May 17, 2004 BERLIN (Reuters)
  Simon Wiesenthal Center to step up hunt for Nazis in Germany  
 

The Nazi-hunting Simon Wiesenthal Center will launch a campaign in Germany this summer to flush out the last surviving Nazi war criminals, Efraim Zuroff, the center's Jerusalem head, said in a magazine interview on Sunday.

The Jewish rights group will offer 10,000 euro ($11,800) rewards for leads that result in a conviction, and will appeal for information in newspaper adverts, Zuroff told Focus magazine.

The campaign is part of "Operation Last Chance", a drive to catch World War Two criminals which is already underway in the three Baltic states, as well as Romania, Poland and Austria.

"There are still thousands of war criminals in Europe," Zuroff said. "We're going wherever Jews were murdered. Those countries also have the most witnesses."

The Simon Wiesenthal Center is racing against time as both
the perpetrators and survivors of war crimes grow old and die. Zuroff told Reuters last year there was a "window of opportunity" of three-five more years to catch Nazi criminals.

The Center last year said eastern European states in particular needed to step up their efforts to try suspected war criminals. It recognized achievements made in Germany in pursuing perpetrators. There are close to 500 ongoing investigations into suspected Nazi war criminals and the fact that most suspects are at least in their 80s makes trying them a priority.

Among the cases, three former German SS officers, all in their 80s, went on trial in absentia in an Italian court last month accused of taking part in the massacre of 560 Tuscan villagers during World War Two. The three did not travel to Italy and it was unclear if they could be extradited.

Britain this year awarded an honorary knighthood to Simon Wiesenthal, 95, for "a lifetime of service to humanity" pursuing Holocaust perpetrators.
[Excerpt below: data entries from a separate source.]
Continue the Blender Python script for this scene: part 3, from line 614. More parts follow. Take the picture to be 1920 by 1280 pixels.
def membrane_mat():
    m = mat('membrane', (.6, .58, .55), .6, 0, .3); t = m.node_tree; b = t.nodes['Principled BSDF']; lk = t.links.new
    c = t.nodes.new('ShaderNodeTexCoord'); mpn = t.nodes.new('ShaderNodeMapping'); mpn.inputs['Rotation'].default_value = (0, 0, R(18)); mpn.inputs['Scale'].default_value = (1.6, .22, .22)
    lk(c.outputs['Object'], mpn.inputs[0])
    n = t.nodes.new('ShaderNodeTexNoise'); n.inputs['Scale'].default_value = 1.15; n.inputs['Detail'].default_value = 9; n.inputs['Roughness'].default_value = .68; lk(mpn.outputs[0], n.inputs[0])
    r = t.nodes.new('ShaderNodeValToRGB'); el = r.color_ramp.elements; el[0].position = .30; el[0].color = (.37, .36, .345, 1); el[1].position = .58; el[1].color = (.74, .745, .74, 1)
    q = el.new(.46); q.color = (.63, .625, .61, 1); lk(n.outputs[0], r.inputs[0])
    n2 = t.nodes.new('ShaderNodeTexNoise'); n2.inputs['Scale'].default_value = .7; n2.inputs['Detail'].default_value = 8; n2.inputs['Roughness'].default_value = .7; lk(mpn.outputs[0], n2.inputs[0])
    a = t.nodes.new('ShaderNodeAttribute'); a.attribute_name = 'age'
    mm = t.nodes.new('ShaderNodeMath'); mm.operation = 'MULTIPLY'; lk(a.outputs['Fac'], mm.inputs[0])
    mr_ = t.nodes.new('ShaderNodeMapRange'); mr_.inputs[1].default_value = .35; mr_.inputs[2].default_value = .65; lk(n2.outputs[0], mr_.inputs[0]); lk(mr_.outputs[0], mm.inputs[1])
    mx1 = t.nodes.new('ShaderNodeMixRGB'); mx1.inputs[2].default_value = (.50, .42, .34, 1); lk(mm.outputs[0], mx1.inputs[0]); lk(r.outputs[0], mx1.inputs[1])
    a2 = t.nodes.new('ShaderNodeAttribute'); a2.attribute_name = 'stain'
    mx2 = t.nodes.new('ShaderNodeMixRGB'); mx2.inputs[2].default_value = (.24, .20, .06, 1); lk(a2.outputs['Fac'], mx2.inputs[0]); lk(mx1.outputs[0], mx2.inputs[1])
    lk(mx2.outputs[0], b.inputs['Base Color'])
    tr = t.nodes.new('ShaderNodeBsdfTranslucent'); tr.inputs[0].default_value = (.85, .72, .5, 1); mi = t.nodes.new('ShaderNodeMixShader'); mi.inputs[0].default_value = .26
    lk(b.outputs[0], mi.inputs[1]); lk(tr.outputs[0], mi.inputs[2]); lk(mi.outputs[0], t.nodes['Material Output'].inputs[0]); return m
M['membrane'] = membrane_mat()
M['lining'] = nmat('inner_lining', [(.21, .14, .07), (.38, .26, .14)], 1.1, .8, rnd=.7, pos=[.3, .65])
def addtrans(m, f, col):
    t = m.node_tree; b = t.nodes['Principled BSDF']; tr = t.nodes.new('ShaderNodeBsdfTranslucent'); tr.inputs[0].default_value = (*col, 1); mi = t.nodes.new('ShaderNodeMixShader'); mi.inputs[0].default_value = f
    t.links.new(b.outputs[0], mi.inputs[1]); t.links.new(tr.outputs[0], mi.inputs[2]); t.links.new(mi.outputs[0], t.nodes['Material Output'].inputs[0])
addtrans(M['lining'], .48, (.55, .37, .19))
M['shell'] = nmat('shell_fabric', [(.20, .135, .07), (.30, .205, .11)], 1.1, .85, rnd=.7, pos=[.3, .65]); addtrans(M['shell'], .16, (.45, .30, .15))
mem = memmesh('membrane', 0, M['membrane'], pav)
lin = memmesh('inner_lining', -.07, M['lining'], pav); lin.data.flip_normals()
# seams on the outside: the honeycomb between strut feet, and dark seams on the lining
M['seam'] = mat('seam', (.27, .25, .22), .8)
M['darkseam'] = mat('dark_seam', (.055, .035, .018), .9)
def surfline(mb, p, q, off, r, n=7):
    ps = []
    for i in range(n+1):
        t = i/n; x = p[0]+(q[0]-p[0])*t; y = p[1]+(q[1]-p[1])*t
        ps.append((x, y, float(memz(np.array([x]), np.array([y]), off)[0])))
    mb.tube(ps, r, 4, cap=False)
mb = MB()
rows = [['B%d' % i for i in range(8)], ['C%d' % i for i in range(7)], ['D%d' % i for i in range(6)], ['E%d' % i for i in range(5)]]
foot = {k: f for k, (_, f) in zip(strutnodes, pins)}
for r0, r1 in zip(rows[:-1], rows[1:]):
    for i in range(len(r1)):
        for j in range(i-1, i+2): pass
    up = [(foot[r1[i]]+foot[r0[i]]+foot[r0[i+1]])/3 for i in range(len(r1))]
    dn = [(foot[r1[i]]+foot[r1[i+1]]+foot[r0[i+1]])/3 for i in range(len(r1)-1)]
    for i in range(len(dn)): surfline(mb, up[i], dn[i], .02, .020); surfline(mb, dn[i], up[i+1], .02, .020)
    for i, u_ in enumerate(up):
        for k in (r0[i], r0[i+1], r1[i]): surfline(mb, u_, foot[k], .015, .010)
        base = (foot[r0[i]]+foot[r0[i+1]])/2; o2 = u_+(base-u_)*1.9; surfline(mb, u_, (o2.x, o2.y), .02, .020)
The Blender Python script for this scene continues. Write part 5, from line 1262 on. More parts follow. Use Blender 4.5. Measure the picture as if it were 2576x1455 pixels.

He spent the best part of five decades tracking down more than 1,000 Nazi war criminals responsible for the mass murder of Jews in World War Two and played a role in the capture of Adolf Hitler's close associate Adolf Eichmann.

He said last year he felt his work was complete. "I found the mass murderers I was looking for, and I have outlived all of them," he told an Austrian magazine. "If there's a few I didn't look for, they are now too old and fragile to stand trial. My work is done."